Les hommes enivrés d’orgueil, que travaille l’ambition de régner sur le monde avec tout le faste et toute la pompe des vanités humaines, forment une société étroite avec les démons qui sont animés des mêmes passions et mettent également leur gloire à soumettre les hommes à leur empire; quoique les biens du monde excitent souvent des luttes entre eux, ils n’en éprouvent pas moins une égale ambition dont le poids les entraîne tous dans le même abîme, où ils se trouvent associés par la ressemblance des caractères et des crimes.

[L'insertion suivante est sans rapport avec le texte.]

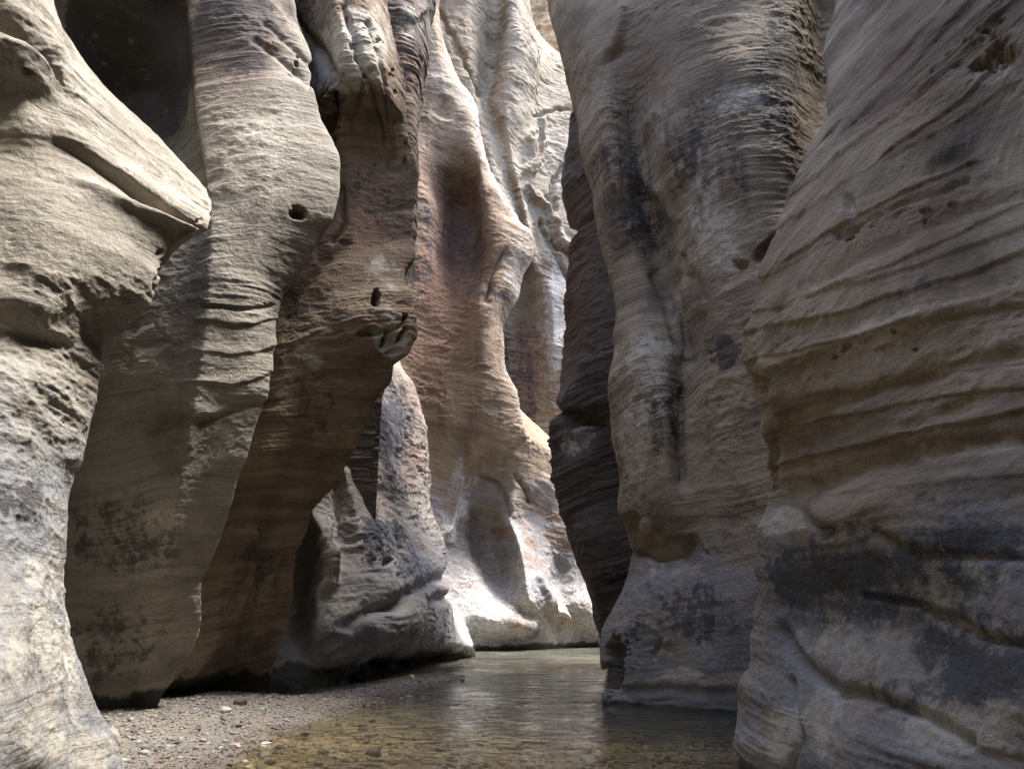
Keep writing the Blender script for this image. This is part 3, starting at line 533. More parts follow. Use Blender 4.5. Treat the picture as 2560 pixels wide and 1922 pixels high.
def build_right_mid():
    s = [(1350, -300, 17), (1374, 0, 16.8), (1391, 69), (1403, 116), (1420, 173), (1435, 214), (1446, 260), (1455, 347, 16.5), (1466, 405), (1484, 462), (1490, 520), (1507, 578), (1524, 636), (1536, 705, 16.2), (1542, 780), (1536, 838), (1542, 867), (1530, 960, 15.8), (1532, 1023), (1545, 1146), (1554, 1208), (1551, 1269),
         (1569, 1318), (1585, 1374, 16), (1582, 1405), (1563, 1472), (1538, 1528), (1514, 1571), (1505, 1620, 15.6), (1508, 1669), (1526, 1694), (1523, 1725), (1511, 1757, None)]
    cols = [V_(20, 21), P([(1440, -300, 19.5), (1470, 300, 19.5), (1550, 600, 19.5), (1590, 900, 19.5), (1620, 1300, 19), (1600, 1450, 18.5), (1570, 1600, 18), (1580, 1700, 17.5)]),
        P(s),
        P([(1450, -300, 15.6), (1470, 0, 15.6), (1500, 150, 15.4), (1520, 300, 15.2), (1545, 420, 15.3), (1570, 520, 15.6), (1590, 640, 15.8), (1610, 740, 15.6), (1600, 830, 15.2), (1600, 960, 14.8), (1610, 1100, 14.7), (1630, 1250, 14.7), (1640, 1330, 14.9), (1640, 1375, 15.4), (1620, 1420, 15.1), (1600, 1500, 14.8), (1590, 1600, 14.8), (1600, 1700, 14.8), (1600, 1764, None)]),
        P([(1590, -300, 14.8), (1600, 0, 14.8), (1590, 150, 15), (1590, 290, 15.5), (1600, 380, 15.6), (1610, 480, 15.8), (1640, 600, 16), (1670, 720, 15.8), (1665, 820, 15.2), (1660, 960, 14.6), (1660, 1100, 14.4), (1670, 1250, 14.3), (1690, 1330, 14.4), (1690, 1372, 14.9), (1680, 1450, 14.6), (1690, 1600, 14.4), (1700, 1700, 14.4), (1700, 1773, None)]),
        P([(1700, -300, 14.2), (1700, 0, 14.2), (1680, 200, 14.2), (1665, 330, 14.3), (1680, 430, 14.5), (1690, 500, 14.8), (1700, 600, 15), (1705, 700, 14.9), (1713, 809, 15.2), (1707, 896, 15), (1705, 980, 14.9), (1703, 1085, 14.7), (1710, 1195, 14.5), (1740, 1260, 14.3), (1760, 1370, 14.3), (1770, 1500, 14), (1780, 1650, 13.9), (1790, 1780, None)]),
        P([(1850, -300, 13.8), (1850, 0, 13.8), (1830, 200, 13.5), (1800, 400, 13.5), (1770, 560, 13.8), (1765, 700, 13.9), (1770, 850, 13.9), (1780, 1000, 13.9), (1800, 1200, 13.8), (1810, 1370, 13.8), (1830, 1500, 13.5), (1850, 1784, None)]),
        P([(2000, -300, 14.2), (1980, 0, 14), (1960, 200, 13.6), (1940, 400, 13.3), (1920, 600, 13.2), (1890, 1000, 13), (1920, 1400, 12.9), (1950, 1795, 12.9)]),
        P([(2060, -300, 15.5), (2050, 0, 15.3), (2060, 200, 15), (2050, 400, 14), (2040, 600, 13), (2040, 1000, 12.4), (2040, 1400, 12.2), (2050, 1800, 12)]),
        P([(2150, -300, 15), (2140, 200, 14.5), (2140, 500, 13), (2140, 1000, 12)]), V_(20, 12)]
    return rock('rock_buttress', 'patchy brown rock buttress with a bulging foot and a hollow at the waterline', 'rock wall', cols, 16, 28, 0.02, MAT_PATCHY, big=0.13, bed=0.015, mid=0.045, polish_glow=1.0, flood_glow_top=2.8, zwet=0.07, wetn=0.08, fine=0.008, dip=(-0.15, 0), seed=100,
        features=[('calm', 1720, 1560, 280, 220, 0.9), ('calm', 1560, 500, 120, 400, 0.7), ('pit', 1534, 1662, 34, 74, 12, 2.0, 0.5), ('ridge', [(1590, 1382), (1640, 1390), (1700, 1385), (1730, 1365)], 9, -0.18), ('ridge', [(1705, 975), (1702, 1085), (1706, 1195)], 7, -0.14), ('ridge', [(1700, 640), (1690, 722), (1715, 809), (1712, 896)], 8, -0.10),
                  ('ridge', [(1725, 690), (1760, 760), (1745, 840), (1725, 900)], 20, -0.13), ('ridge', [(1640, 690), (1670, 760), (1690, 850)], 14, -0.12), ('ridge', [(1560, 30), (1535, 110), (1470, 215)], 14, 0.14), ('ridge', [(1640, 290), (1600, 370), (1610, 430), (1690, 540)], 14, 0.12),
                  ('ridge', [(1470, 215), (1500, 170), (1560, 120)], 10, -0.12), ('pit', 1930, 620, 70, 30, -40, 0.3, 0.3), ('pit', 1850, 660, 22, 16, 20, 0.2, 0.3), ('ridge', [(1610, 1310), (1640, 1500), (1660, 1600)], 14, 0.08),
                  ('ridge', [(1640, 1640), (1660, 1590), (1650, 1560)], 8, -0.08), ('ridge', [(1570, 1730), (1700, 1720), (1830, 1735)], 12, -0.08), ('ridge', [(1735, 1340), (1775, 1380)], 7, -0.05)],
        stains=[('r', 1650, 120, 300, 300, 0, 0.8, 0.8), ('v', 1600, 330, 280, 420, 0, 0.38, 0.9), ('v', 1780, 360, 160, 330, -15, 0.5, 0.8),  ('v', 1580, 480, 130, 300, -15, 0.6, 0.7), ('v', 1740, 420, 120, 240, -15, 0.6, 0.7), ('v', 1950, 200, 120, 330, 0, 0.6, 0.7), ('p', 1830, 250, 130, 60, 0, 0.6, 0.7), ('p', 1780, 560, 90, 200, -20, 0.55, 0.7), ('v', 1640, 1040, 90, 200, 0, 0.6, 0.8), ('v', 1800, 1050, 150, 300, 0, 0.35, 0.9), ('p', 1620, 900, 120, 140, 0, 0.6, 0.9),
                ('p', 1580, 1100, 60, 170, 0, 0.7, 0.7), ('v', 1750, 1530, 170, 120, 0, 0.6, 0.7), ('v', 1820, 880, 60, 60, 0, 0.8, 0.6), ('p', 1700, 1420, 150, 60, 0, 0.5, 0.7), ('p', 1740, 1690, 180, 30, 0, 0.7, 0.6), ('w', 1740, 1755, 180, 32, 0, 0.55, 0.5), ('v', 1600, 1570, 60, 60, 0, 0.5, 0.7)])

def build_right_near():
    s = [(2095, -300, 11.8), (2088, 0, 11.5), (2077, 58), (2059, 116, 11.2), (2071, 190), (2078, 290, 10), (2036, 358, 9.6), (2002, 434), (1984, 474), (1961, 532), (1938, 584), (1921, 630), (1906, 676), (1906, 717), (1889, 769, 9.2), (1869, 832), (1866, 900), (1871, 945), (1890, 1000), (1902, 1054),
         (1914, 1146, 9.4), (1923, 1245, 9.5), (1914, 1294, 9.3), (1895, 1343, 9.2), (1895, 1392), (1902, 1454, 9.4), (1895, 1515), (1883, 1589), (1880, 1657, 9.4), (1858, 1706), (1846, 1762), (1843, 1811), (1837, 1860), (1850, 1912, None)]
    cols = [V_(20, 13.5),
        P([(2130, -300, 12.5), (2110, 0, 12.3), (2090, 116, 12), (2110, 283, 11.5), (2080, 420, 10.8), (1980, 650, 10.8), (1930, 850, 10.8), (1960, 1050, 10.8), (1970, 1200, 10.8), (1950, 1400, 10.8), (1930, 1700, 10.8), (1900, 1900, 10.8)]),
        P(s, sharp=0.15),
        P([(2500, -230, 8.2), (2331, 0, 8.9), (2262, 75), (2181, 168), (2120, 254, 9.6), (2095, 330, 9.2), (2075, 420, 8.9), (2040, 560, 8.7), (2000, 700, 8.5), (1975, 830, 8.3), (1970, 960, 8.5), (1985, 1060, 8.7), (2000, 1200, 8.9), (1995, 1260, 8.7), (1975, 1330, 8.3), (1970, 1400, 8.4), (1970, 1520, 8.6), (1960, 1650, 8.6), (1940, 1760, 8.5), (1930, 1940, 8.3)]),
        P([(2600, -230, 7.9), (2450, 30, 8.1), (2330, 200, 8.2), (2240, 350, 8.1), (2200, 560, 7.7), (2160, 760, 7.4), (2150, 960, 7.5), (2150, 1150, 7.6), (2150, 1300, 7.2), (2150, 1500, 7.5), (2130, 1700, 7.3), (2110, 1940, 7.1)]),
        P([(2740, -230, 7.3), (2600, 60, 7.4), (2480, 250, 7.4), (2400, 500, 7.1), (2370, 760, 6.6), (2360, 960, 6.6), (2360, 1150, 6.6), (2360, 1350, 6.3), (2360, 1550, 6.5), (2350, 1940, 6.1)]),
        P([(2860, -230, 6.6), (2760, 100, 6.6), (2680, 350, 6.5), (2620, 600, 6.2), (2580, 900, 5.9), (2580, 1300, 5.7), (2580, 1940, 5.4)]),
        V_(4.4, 2.0, (CLOSE + 1.2, 1, 13)), V_(4.6, -12, (CLOSE, -12, 13)), V_(20, -14)]
    return rock('rock_buttress', 'big banded rock wall filling the right edge, with sweeping layers and slate blue stains', 'rock wall', cols, 9.5, 25, 0.016, MAT_RIGHT, big=0.09, bed=0.05, mid=0.045, fine=0.011, dip=(0.0, -0.05), dipz=(-0.85, 0.5, 8.0), warp=0.15, polish_glow=1.0, flood_glow_top=2.4, zwet=0.06, wetn=0.08, seed=110, bedf=3.2,
        features=[('step', [(1900, 775), (2100, 722), (2330, 622), (2620, 475)], 4, 0.031, 40), ('step', [(1880, 832), (2150, 772), (2380, 700), (2620, 615)], 5, 0.037, 22), ('step', [(1912, 692), (2100, 600), (2250, 545)], 4, 0.021, 40), ('step', [(2000, 482), (2200, 330), (2400, 160), (2490, 60)], 5, 0.048, 22), ('step', [(2085, 330), (2250, 150), (2370, 10)], 4, 0.038, 30), ('step', [(2150, 310), (2330, 120), (2450, -20)], 5, 0.047, 22), ('step', [(1960, 562), (2150, 442), (2350, 330), (2600, 180)], 5, 0.028, 22), ('step', [(1890, 905), (2200, 832), (2600, 762)], 6, 0.048, 30), ('step', [(1900, 1012), (2150, 972), (2400, 930), (2600, 900)], 4, 0.026, 30), ('step', [(1930, 1165), (2200, 1105), (2600, 1025)], 6, 0.050, 30), ('step', [(1990, 640), (2200, 520), (2420, 420)], 4, 0.050, 30), ('step', [(2040, 742), (2300, 668), (2600, 560)], 6, 0.034, 22), ('step', [(2000, 1062), (2250, 1015), (2600, 965)], 4, 0.029, 30), ('step', [(2240, 380), (2420, 250), (2600, 110)], 4, 0.053, 40), ('step', [(1960, 1245), (2250, 1225), (2600, 1190)], 5, 0.020, 30), ('calm', 2250, 1600, 520, 330, 0.75), ('calm', 1990, 1500, 140, 400, 0.6), ('pit', 2490, 165, 75, 32, -28, 0.22, 0.45), ('pit', 2510, 120, 50, 14, -35, 0.15, 0.4), ('pit', 2370, 405, 110, 36, -30, 0.12, 0.1), ('pit', 2125, 597, 13, 9, -20, 0.14, 0.5), ('pits', [(2360, 180), (2440, 120), (2540, 60)], 14, 18, 8, 0.05), ('pits', [(2100, 600), (2250, 560), (2400, 500)], 7, 34, 8, 0.04), ('pits', [(2100, 900), (2200, 870), (2300, 880)], 8, 20, 8, 0.04), ('pits', [(1900, 930), (1930, 1000), (1930, 1100)], 14, 10, 8, 0.07), ('pit', 2130, 520, 22, 50, -25, 0.1, 0.2), ('ridge', [(1895, 960), (1925, 1080), (1930, 1220)], 16, -0.14),
                  ('ridge', [(1925, 900), (1960, 960), (1945, 1060)], 14, 0.08), ('ridge', [(1940, 1320), (2010, 1290), (2060, 1330)], 14, -0.14), ('ridge', [(1960, 1580), (2010, 1660), (2100, 1740)], 16, -0.10), ('ridge', [(2000, 1830), (1975, 1900), (1970, 1960)], 9, -0.16), ('ridge', [(1980, 1700), (1985, 1800), (2000, 1850)], 10, -0.08),
                  ('ridge', [(1990, 1240), (2150, 1170), (2400, 1110), (2600, 1090)], 22, -0.10), ('ridge', [(1970, 1040), (2200, 970), (2600, 880)], 20, -0.08), ('ridge', [(1940, 770), (2150, 650), (2330, 560), (2600, 470)], 16, -0.07), ('ridge', [(2100, 590), (2300, 500), (2420, 460)], 10, -0.08),
                  ('ridge', [(1900, 930), (2100, 860), (2300, 800), (2560, 730)], 16, 0.06), ('ridge', [(2120, 1730), (2300, 1780), (2420, 1850)], 16, -0.10), ('ridge', [(2160, 1490), (2290, 1510), (2330, 1530)], 9, -0.08), ('ridge', [(2180, 1330), (2300, 1390), (2560, 1400)], 14, -0.06), ('ridge', [(2350, 1540), (2460, 1590), (2600, 1620)], 14, -0.08)],
        stains=[('v', 2200, 1450, 430, 240, 5, 0.9, 0.9), ('v', 2350, 1250, 330, 90, 0, 0.45, 0.9), ('v', 2200, 1000, 400, 120, -12, 0.3, 0.9), ('v', 2420, 1400, 300, 180, 0, 0.75, 0.7), ('v', 2450, 1650, 260, 200, 20, 0.9, 0.7), ('v', 1990, 1440, 100, 110, 0, 0.8, 0.6), ('v', 2350, 700, 200, 70, -20, 0.45, 0.8), ('v', 2400, 350, 160, 80, -30, 0.4, 0.8),
                ('p', 2180, 1620, 300, 150, 10, 0.6, 0.9), ('p', 2400, 1560, 260, 130, 10, 0.45, 0.9), ('p', 2060, 1800, 150, 160, 0, 0.6, 0.8), ('v', 2250, 1750, 330, 130, 15, 0.6, 0.9), ('p', 2420, 1830, 250, 130, 0, 0.75, 0.8), ('p', 2350, 1450, 330, 200, 0, 0.4, 0.9), ('p', 2250, 820, 330, 120, -15, 0.4, 0.9), ('p', 1950, 1300, 70, 60, 0, 0.7, 0.6), ('p', 2400, 1130, 250, 40, -10, 0.6, 0.7), ('p', 2120, 520, 60, 50, 0, 0.5, 0.7), ('p', 2490, 170, 100, 50, -28, 0.5, 0.6), ('r', 2300, 200, 340, 260, -40, 0.5, 0.9), ('r', 2250, 560, 330, 160, -20, 0.35, 0.9), ('p', 1960, 1830, 60, 110, 0, 0.8, 0.6)])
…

Au contraire, les hommes et les purs esprits qui oublient leur gloire pour ne chercher que celle de Dieu et qui s’attachent humblement à lui, ne sont tous non plus qu’une seule société. Et cependant, Dieu est plein de miséricorde et de patience pour les impies : il leur ménage l’occasion de se repentir et de se corriger (…).
Nous avons déjà parlé de ces deux cités qui doivent subsister ensemble à travers les vicissitudes des âges, depuis l’origine du monde jusqu’à la fin des siècles, et au jour du jugement où elles seront à jamais séparées. »
La Cité de Dieu contre les païens est, à ce titre, l’une des œuvres les plus connues d’Augustin ; elle forme la base même de son approche. Voici comment il y différencie les deux cités :
« Deux amours ont donc bâti deux cités : l’amour de soi-même jusqu’au mépris de Dieu, celle de la terre, et l’amour de Dieu jusqu’au mépris de soi-même, celle du ciel.
L’une se glorifie en soi, et l’autre dans le Seigneur; l’une brigue la gloire des hommes, et l’autre ne veut pour toute gloire que le témoignage de sa conscience; l’une marche la tête levée, toute bouffie d’orgueil, et l’autre dit-à Dieu : « Vous êtes ma gloire, et c’est vous qui me faites marcher la tête levée » (Ps. III, 4 .) ; en l’une, les princes sont dominés par la passion de dominer sur leurs sujets, et en l’autre, les princes et les sujets s’assistent mutuellement, ceux-là par leur bon gouvernement, et ceux-ci par leur obéissance; l’une aime sa propre force en la personne de ses souverains, et l’autre dit à Dieu : « Seigneur, qui êtes ma vertu, je vous aimerai » (Ps. XVII, 2.).
Aussi les sages de l’une, vivant selon l’homme, n’ont cherché que les biens du corps ou de l’âme, ou de tous les deux ensemble; et si quelques-uns ont connu Dieu, ils ne lui ont point rendu l’homme et l’hommage qui lui sont dus, mais ils se sont perdus dans la vanité de leurs pensées et sont tombés dans l’erreur et l’aveuglement.
En se disant sages, c’est-à-dire en se glorifiant de leur sagesse, ils sont devenus fous et ont rendu l’honneur qui n’appartient qu’au Dieu incorruptible à l’image de l’homme corruptible et à des figures d’oiseaux, de quadrupèdes et de serpents; car, ou bien ils ont porté les peuples à adorer les idoles, ou bien ils les ont suivis, aimant mieux rendre le culte souverain à la créature qu’au Créateur, qui est béni dans tous les siècles (Rom.. I, 21-25.).
Dans l’autre cité, au contraire, il n’y a de sagesse que la piété, qui fonde le culte légitime du vrai Dieu et attend pour récompense dans la société des saints, c’est-à-dire des hommes et des anges, l’accomplissement de cette parole : « Dieu tout en tous » (Cor. V, 28.). »
Pourquoi cette conception de deux cités ? Pour la simple raison que nous sommes au IVe et au Ve siècles. Le Christ a fourni son message il y a plusieurs centaines d’années et la fin des temps n’apparaît pas comme immédiate, alors qu’en même temps l’Empire romain s’effondre littéralement.
Avec cet effondrement, le mode de production esclavagiste cède la place au mode de production féodal et justement le christianisme accompagne ce processus.